Effect of Coster-Kronig Transitions on X-Ray Generation

Abstract

The first of the physical processes leading to x-ray generation is the ionization of an atom in one of the inner shells, caused by energetic particles (e.g., electrons, protons, or x rays). Different radiative and nonradiative transitions present concurrent channels for the atom to return to the ground state. As is known, the most common nonradiative transitions are the Auger transitions, in which the vacancy of the singly ionized atom is transferred from one of the inner shells to another and the difference in the energy is released by the emission of one of the outer shell electrons. A special case of these two-electron processes is that of the Coster-Kronig transitions in which the two inner-shell electrons are situated on two different subshells of the same inner shell (e.g., L 1 and L 3).
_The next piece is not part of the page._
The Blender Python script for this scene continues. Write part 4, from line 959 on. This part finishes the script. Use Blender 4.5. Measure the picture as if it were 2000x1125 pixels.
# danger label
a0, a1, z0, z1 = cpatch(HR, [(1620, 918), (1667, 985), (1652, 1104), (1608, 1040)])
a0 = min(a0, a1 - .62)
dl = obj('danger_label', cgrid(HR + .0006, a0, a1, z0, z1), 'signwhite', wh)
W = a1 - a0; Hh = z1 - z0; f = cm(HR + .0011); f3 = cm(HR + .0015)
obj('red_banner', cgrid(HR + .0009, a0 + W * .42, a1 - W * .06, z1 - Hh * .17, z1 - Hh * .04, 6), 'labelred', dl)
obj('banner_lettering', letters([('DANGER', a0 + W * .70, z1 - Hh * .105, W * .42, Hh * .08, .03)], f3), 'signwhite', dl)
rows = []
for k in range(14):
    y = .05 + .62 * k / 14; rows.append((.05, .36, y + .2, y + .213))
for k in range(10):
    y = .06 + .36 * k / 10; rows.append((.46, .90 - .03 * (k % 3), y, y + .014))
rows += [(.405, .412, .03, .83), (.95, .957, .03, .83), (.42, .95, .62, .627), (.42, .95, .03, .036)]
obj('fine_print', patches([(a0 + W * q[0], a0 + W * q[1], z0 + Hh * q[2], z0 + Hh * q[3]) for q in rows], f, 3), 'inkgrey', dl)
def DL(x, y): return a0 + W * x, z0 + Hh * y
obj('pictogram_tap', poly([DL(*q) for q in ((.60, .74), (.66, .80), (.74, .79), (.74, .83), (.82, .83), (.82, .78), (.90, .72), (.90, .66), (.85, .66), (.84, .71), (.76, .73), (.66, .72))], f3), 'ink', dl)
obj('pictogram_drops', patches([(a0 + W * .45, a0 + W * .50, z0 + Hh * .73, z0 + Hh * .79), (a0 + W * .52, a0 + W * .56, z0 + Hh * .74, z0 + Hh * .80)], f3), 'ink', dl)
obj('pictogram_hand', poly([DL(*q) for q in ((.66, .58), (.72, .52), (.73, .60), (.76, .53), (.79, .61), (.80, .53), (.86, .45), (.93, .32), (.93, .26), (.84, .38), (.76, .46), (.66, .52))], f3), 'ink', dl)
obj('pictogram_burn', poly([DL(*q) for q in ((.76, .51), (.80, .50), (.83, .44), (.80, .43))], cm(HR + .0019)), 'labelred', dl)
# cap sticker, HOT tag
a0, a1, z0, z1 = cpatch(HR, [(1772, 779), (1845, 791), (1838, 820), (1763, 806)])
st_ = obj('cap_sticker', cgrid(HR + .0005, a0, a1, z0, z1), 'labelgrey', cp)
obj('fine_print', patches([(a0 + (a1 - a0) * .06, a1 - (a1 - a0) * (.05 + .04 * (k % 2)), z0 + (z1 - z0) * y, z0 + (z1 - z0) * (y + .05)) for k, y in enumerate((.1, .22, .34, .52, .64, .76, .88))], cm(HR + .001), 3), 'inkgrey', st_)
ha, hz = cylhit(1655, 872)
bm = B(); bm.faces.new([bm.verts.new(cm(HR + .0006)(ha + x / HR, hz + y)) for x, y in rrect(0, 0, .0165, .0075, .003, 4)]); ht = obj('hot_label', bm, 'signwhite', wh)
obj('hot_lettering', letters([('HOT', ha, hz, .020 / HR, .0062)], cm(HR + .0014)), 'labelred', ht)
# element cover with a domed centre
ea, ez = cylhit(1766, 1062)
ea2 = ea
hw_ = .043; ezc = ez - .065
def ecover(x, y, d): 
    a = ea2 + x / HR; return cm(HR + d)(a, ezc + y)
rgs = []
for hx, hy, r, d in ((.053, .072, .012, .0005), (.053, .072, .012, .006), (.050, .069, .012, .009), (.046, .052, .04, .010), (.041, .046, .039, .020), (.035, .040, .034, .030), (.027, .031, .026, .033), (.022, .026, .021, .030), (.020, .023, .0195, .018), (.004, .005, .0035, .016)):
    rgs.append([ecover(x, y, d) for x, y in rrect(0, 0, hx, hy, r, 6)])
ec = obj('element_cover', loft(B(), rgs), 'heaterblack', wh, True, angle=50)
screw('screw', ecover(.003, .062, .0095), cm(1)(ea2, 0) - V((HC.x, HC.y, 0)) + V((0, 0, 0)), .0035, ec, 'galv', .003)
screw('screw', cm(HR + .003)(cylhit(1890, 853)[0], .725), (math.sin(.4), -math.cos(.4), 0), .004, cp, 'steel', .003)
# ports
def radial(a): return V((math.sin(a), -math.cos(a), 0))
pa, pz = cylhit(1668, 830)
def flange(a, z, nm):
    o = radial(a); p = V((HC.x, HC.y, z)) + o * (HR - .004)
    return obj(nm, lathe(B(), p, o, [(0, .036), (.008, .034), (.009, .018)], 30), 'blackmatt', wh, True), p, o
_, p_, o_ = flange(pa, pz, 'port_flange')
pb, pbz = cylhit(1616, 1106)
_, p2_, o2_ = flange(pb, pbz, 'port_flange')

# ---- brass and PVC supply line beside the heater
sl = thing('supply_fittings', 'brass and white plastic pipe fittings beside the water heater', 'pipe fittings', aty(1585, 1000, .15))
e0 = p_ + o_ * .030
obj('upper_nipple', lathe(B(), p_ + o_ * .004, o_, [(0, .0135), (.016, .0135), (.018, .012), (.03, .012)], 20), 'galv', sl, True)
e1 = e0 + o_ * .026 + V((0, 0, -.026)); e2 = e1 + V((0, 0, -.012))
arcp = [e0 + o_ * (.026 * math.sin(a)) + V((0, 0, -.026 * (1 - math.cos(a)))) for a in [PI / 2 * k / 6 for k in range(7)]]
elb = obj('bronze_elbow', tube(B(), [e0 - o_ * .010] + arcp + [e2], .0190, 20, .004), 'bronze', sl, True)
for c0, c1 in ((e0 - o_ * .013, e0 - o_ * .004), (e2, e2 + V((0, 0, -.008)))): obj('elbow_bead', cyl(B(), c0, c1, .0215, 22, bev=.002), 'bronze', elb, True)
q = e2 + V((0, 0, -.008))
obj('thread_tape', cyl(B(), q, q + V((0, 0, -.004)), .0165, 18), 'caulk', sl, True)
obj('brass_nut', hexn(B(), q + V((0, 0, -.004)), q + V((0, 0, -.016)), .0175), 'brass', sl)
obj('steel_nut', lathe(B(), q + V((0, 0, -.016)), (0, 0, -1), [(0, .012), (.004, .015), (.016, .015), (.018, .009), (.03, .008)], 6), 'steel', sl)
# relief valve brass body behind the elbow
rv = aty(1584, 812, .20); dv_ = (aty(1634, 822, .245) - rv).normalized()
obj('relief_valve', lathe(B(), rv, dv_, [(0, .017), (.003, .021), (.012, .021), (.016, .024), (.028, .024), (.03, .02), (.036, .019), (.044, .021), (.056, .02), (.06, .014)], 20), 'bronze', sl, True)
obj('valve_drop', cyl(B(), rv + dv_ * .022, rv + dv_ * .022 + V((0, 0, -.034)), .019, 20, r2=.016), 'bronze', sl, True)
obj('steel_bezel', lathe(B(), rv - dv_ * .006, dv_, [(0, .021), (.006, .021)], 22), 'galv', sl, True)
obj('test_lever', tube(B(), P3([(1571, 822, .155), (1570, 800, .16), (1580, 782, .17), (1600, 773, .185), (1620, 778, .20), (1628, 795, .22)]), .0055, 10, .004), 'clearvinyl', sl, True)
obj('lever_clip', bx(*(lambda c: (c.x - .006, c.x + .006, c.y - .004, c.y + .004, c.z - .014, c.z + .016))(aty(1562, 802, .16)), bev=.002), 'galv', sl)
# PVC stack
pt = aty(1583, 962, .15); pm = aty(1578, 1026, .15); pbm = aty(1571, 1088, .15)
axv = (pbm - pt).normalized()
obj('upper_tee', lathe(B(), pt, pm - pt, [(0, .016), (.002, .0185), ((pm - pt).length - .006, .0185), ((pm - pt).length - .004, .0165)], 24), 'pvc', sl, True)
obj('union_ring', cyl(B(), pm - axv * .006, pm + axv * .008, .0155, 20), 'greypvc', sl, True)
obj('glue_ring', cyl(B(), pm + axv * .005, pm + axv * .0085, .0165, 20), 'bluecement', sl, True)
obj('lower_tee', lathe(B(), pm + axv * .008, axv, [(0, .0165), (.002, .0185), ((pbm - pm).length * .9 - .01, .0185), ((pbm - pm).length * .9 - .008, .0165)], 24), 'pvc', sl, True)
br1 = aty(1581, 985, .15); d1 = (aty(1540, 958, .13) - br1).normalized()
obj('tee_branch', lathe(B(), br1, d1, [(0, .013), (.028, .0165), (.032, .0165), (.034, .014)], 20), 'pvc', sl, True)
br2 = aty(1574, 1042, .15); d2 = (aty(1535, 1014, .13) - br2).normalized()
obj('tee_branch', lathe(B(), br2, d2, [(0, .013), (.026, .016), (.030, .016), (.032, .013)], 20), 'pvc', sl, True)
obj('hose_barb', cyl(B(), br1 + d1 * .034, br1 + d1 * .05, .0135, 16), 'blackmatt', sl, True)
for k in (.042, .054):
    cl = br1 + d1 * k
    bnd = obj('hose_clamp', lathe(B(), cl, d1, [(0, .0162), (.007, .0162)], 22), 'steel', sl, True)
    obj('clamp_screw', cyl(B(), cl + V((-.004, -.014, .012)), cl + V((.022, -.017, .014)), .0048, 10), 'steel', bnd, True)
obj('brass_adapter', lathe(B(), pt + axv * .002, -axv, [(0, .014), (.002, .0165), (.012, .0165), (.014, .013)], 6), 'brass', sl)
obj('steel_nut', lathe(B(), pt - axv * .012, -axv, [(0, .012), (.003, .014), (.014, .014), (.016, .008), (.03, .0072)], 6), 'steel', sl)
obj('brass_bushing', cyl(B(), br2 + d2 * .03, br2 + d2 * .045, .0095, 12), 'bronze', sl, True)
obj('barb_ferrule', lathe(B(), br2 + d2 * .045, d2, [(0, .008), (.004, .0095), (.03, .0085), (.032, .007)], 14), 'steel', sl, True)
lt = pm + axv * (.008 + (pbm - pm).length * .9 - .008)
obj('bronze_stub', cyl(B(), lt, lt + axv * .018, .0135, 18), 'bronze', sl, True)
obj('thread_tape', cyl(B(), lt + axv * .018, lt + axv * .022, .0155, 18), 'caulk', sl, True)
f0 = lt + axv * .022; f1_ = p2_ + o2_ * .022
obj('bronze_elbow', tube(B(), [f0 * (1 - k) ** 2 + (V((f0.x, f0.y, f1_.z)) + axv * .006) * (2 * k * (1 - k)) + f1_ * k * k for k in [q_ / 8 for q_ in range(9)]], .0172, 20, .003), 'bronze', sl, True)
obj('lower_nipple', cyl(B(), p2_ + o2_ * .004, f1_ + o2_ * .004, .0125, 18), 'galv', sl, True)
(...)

Although these transitions do not produce x rays directly, they change the distribution of the primary vacancies between the different subshells of the same shell. As a consequence they alter the absolute intensity of the analytical line, the relative intensities of the different lines in the same line family and the depth distribution of the generated x rays. The magnitude of the change caused is a function of the atomic number and of the excitation. Although proton-induced x-ray emission (PIXE) and x-ray fluorescence analysis (XRF) are also affected in a similar way and some of these effects can be examined in the transmission electron microscope (TEM) too, we concentrate on the effects experienced in electron probe x-ray microanalysis of bulk samples (i.e., the microprobe).